**Set task**
The entries below should be output exactly as written.
— Begin Records supplied —
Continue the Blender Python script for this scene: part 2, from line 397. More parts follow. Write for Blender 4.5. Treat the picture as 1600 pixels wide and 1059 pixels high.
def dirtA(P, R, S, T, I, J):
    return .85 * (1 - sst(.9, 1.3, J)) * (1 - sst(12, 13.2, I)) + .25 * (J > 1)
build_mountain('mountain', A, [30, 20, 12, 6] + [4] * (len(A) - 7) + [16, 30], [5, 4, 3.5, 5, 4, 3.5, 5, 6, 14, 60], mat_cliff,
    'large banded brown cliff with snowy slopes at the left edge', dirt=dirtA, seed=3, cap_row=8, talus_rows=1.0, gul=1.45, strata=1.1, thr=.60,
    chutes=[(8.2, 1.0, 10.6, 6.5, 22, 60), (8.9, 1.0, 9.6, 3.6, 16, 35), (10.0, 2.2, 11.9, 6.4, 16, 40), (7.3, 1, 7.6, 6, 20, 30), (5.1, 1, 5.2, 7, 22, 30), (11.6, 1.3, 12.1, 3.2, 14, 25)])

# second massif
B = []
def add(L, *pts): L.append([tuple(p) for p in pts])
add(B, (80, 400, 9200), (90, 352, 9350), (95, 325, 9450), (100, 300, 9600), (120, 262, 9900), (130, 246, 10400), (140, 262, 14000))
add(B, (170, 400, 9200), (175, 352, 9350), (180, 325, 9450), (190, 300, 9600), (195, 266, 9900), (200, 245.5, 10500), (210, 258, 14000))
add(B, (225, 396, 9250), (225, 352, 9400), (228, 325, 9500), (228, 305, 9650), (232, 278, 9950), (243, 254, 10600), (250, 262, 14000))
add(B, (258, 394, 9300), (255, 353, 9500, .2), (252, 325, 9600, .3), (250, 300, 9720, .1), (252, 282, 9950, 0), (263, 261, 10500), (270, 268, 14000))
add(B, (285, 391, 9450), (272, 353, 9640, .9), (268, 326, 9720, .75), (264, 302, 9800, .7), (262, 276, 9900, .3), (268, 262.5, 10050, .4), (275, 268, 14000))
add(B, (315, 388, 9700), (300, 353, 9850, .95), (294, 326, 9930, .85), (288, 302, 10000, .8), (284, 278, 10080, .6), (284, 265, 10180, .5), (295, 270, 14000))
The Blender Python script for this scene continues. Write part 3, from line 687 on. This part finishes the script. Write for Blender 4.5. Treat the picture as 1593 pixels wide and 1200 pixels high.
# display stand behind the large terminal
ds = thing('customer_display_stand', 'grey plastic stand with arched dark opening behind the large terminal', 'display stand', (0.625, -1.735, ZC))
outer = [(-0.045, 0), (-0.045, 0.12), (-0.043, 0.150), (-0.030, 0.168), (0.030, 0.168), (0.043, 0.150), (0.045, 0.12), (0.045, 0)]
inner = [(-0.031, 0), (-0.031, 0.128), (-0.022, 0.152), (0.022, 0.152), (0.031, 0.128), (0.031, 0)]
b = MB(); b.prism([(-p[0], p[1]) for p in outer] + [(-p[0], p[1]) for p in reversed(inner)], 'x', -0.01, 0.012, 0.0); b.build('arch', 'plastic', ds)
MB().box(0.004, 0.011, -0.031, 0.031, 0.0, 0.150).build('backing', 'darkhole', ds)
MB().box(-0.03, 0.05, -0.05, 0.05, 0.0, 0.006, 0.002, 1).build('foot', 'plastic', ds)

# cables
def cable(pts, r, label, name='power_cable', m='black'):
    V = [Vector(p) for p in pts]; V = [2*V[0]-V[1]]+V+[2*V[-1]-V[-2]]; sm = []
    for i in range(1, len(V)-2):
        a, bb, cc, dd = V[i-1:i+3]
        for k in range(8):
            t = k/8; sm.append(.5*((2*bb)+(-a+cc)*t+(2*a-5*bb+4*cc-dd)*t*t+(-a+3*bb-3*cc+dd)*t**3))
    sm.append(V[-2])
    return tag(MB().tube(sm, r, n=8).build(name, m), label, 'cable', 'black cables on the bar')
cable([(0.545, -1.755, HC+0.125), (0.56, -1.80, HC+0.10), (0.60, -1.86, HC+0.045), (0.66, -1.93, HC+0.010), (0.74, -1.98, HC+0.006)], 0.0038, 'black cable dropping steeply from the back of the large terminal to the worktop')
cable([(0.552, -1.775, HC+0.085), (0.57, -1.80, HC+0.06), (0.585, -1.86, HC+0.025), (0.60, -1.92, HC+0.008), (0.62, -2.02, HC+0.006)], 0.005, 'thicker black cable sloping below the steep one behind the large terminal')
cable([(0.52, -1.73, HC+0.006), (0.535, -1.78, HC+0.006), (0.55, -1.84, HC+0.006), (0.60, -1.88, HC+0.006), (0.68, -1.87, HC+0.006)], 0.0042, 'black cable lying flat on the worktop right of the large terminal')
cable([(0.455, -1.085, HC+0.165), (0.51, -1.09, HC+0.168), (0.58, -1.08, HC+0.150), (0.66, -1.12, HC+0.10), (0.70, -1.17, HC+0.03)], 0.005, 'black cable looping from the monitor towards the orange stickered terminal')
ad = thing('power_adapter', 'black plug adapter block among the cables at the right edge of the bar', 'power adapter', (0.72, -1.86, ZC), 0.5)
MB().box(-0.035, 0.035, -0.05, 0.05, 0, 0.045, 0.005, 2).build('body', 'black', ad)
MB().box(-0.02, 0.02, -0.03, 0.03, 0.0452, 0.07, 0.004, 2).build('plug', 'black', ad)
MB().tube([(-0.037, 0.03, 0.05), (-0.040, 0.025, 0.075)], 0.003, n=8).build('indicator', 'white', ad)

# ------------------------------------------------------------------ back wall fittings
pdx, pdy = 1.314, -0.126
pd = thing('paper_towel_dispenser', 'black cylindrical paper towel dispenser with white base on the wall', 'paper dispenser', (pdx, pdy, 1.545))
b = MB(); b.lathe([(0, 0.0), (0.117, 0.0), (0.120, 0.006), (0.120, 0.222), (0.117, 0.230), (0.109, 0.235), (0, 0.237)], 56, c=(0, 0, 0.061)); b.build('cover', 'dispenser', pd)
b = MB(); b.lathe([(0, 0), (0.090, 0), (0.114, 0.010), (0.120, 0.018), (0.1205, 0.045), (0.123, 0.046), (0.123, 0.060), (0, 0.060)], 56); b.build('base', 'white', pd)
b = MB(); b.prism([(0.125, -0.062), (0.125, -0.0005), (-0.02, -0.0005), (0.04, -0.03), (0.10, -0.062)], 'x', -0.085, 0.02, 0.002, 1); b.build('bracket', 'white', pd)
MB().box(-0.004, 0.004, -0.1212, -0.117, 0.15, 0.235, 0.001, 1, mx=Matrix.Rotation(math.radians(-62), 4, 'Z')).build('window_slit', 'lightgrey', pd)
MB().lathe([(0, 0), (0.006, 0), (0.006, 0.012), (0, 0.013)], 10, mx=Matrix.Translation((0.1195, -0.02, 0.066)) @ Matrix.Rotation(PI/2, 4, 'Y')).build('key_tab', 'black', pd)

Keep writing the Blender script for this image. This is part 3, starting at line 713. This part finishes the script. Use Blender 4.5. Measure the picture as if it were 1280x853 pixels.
— End Records supplied —
**Finished exercise**
Continue the Blender Python script for this scene: part 2, from line 397. More parts follow. Write for Blender 4.5. Treat the picture as 1600 pixels wide and 1059 pixels high.
def dirtA(P, R, S, T, I, J):
    return .85 * (1 - sst(.9, 1.3, J)) * (1 - sst(12, 13.2, I)) + .25 * (J > 1)
build_mountain('mountain', A, [30, 20, 12, 6] + [4] * (len(A) - 7) + [16, 30], [5, 4, 3.5, 5, 4, 3.5, 5, 6, 14, 60], mat_cliff,
    'large banded brown cliff with snowy slopes at the left edge', dirt=dirtA, seed=3, cap_row=8, talus_rows=1.0, gul=1.45, strata=1.1, thr=.60,
    chutes=[(8.2, 1.0, 10.6, 6.5, 22, 60), (8.9, 1.0, 9.6, 3.6, 16, 35), (10.0, 2.2, 11.9, 6.4, 16, 40), (7.3, 1, 7.6, 6, 20, 30), (5.1, 1, 5.2, 7, 22, 30), (11.6, 1.3, 12.1, 3.2, 14, 25)])

# second massif
B = []
def add(L, *pts): L.append([tuple(p) for p in pts])
add(B, (80, 400, 9200), (90, 352, 9350), (95, 325, 9450), (100, 300, 9600), (120, 262, 9900), (130, 246, 10400), (140, 262, 14000))
add(B, (170, 400, 9200), (175, 352, 9350), (180, 325, 9450), (190, 300, 9600), (195, 266, 9900), (200, 245.5, 10500), (210, 258, 14000))
add(B, (225, 396, 9250), (225, 352, 9400), (228, 325, 9500), (228, 305, 9650), (232, 278, 9950), (243, 254, 10600), (250, 262, 14000))
add(B, (258, 394, 9300), (255, 353, 9500, .2), (252, 325, 9600, .3), (250, 300, 9720, .1), (252, 282, 9950, 0), (263, 261, 10500), (270, 268, 14000))
add(B, (285, 391, 9450), (272, 353, 9640, .9), (268, 326, 9720, .75), (264, 302, 9800, .7), (262, 276, 9900, .3), (268, 262.5, 10050, .4), (275, 268, 14000))
add(B, (315, 388, 9700), (300, 353, 9850, .95), (294, 326, 9930, .85), (288, 302, 10000, .8), (284, 278, 10080, .6), (284, 265, 10180, .5), (295, 270, 14000))
The Blender Python script for this scene continues. Write part 3, from line 687 on. This part finishes the script. Write for Blender 4.5. Treat the picture as 1593 pixels wide and 1200 pixels high.
# display stand behind the large terminal
ds = thing('customer_display_stand', 'grey plastic stand with arched dark opening behind the large terminal', 'display stand', (0.625, -1.735, ZC))
outer = [(-0.045, 0), (-0.045, 0.12), (-0.043, 0.150), (-0.030, 0.168), (0.030, 0.168), (0.043, 0.150), (0.045, 0.12), (0.045, 0)]
inner = [(-0.031, 0), (-0.031, 0.128), (-0.022, 0.152), (0.022, 0.152), (0.031, 0.128), (0.031, 0)]
b = MB(); b.prism([(-p[0], p[1]) for p in outer] + [(-p[0], p[1]) for p in reversed(inner)], 'x', -0.01, 0.012, 0.0); b.build('arch', 'plastic', ds)
MB().box(0.004, 0.011, -0.031, 0.031, 0.0, 0.150).build('backing', 'darkhole', ds)
MB().box(-0.03, 0.05, -0.05, 0.05, 0.0, 0.006, 0.002, 1).build('foot', 'plastic', ds)

# cables
def cable(pts, r, label, name='power_cable', m='black'):
    V = [Vector(p) for p in pts]; V = [2*V[0]-V[1]]+V+[2*V[-1]-V[-2]]; sm = []
    for i in range(1, len(V)-2):
        a, bb, cc, dd = V[i-1:i+3]
        for k in range(8):
            t = k/8; sm.append(.5*((2*bb)+(-a+cc)*t+(2*a-5*bb+4*cc-dd)*t*t+(-a+3*bb-3*cc+dd)*t**3))
    sm.append(V[-2])
    return tag(MB().tube(sm, r, n=8).build(name, m), label, 'cable', 'black cables on the bar')
cable([(0.545, -1.755, HC+0.125), (0.56, -1.80, HC+0.10), (0.60, -1.86, HC+0.045), (0.66, -1.93, HC+0.010), (0.74, -1.98, HC+0.006)], 0.0038, 'black cable dropping steeply from the back of the large terminal to the worktop')
cable([(0.552, -1.775, HC+0.085), (0.57, -1.80, HC+0.06), (0.585, -1.86, HC+0.025), (0.60, -1.92, HC+0.008), (0.62, -2.02, HC+0.006)], 0.005, 'thicker black cable sloping below the steep one behind the large terminal')
cable([(0.52, -1.73, HC+0.006), (0.535, -1.78, HC+0.006), (0.55, -1.84, HC+0.006), (0.60, -1.88, HC+0.006), (0.68, -1.87, HC+0.006)], 0.0042, 'black cable lying flat on the worktop right of the large terminal')
cable([(0.455, -1.085, HC+0.165), (0.51, -1.09, HC+0.168), (0.58, -1.08, HC+0.150), (0.66, -1.12, HC+0.10), (0.70, -1.17, HC+0.03)], 0.005, 'black cable looping from the monitor towards the orange stickered terminal')
ad = thing('power_adapter', 'black plug adapter block among the cables at the right edge of the bar', 'power adapter', (0.72, -1.86, ZC), 0.5)
MB().box(-0.035, 0.035, -0.05, 0.05, 0, 0.045, 0.005, 2).build('body', 'black', ad)
MB().box(-0.02, 0.02, -0.03, 0.03, 0.0452, 0.07, 0.004, 2).build('plug', 'black', ad)
MB().tube([(-0.037, 0.03, 0.05), (-0.040, 0.025, 0.075)], 0.003, n=8).build('indicator', 'white', ad)

# ------------------------------------------------------------------ back wall fittings
pdx, pdy = 1.314, -0.126
pd = thing('paper_towel_dispenser', 'black cylindrical paper towel dispenser with white base on the wall', 'paper dispenser', (pdx, pdy, 1.545))
b = MB(); b.lathe([(0, 0.0), (0.117, 0.0), (0.120, 0.006), (0.120, 0.222), (0.117, 0.230), (0.109, 0.235), (0, 0.237)], 56, c=(0, 0, 0.061)); b.build('cover', 'dispenser', pd)
b = MB(); b.lathe([(0, 0), (0.090, 0), (0.114, 0.010), (0.120, 0.018), (0.1205, 0.045), (0.123, 0.046), (0.123, 0.060), (0, 0.060)], 56); b.build('base', 'white', pd)
b = MB(); b.prism([(0.125, -0.062), (0.125, -0.0005), (-0.02, -0.0005), (0.04, -0.03), (0.10, -0.062)], 'x', -0.085, 0.02, 0.002, 1); b.build('bracket', 'white', pd)
MB().box(-0.004, 0.004, -0.1212, -0.117, 0.15, 0.235, 0.001, 1, mx=Matrix.Rotation(math.radians(-62), 4, 'Z')).build('window_slit', 'lightgrey', pd)
MB().lathe([(0, 0), (0.006, 0), (0.006, 0.012), (0, 0.013)], 10, mx=Matrix.Translation((0.1195, -0.02, 0.066)) @ Matrix.Rotation(PI/2, 4, 'Y')).build('key_tab', 'black', pd)

Keep writing the Blender script for this image. This is part 3, starting at line 713. This part finishes the script. Use Blender 4.5. Measure the picture as if it were 1280x853 pixels.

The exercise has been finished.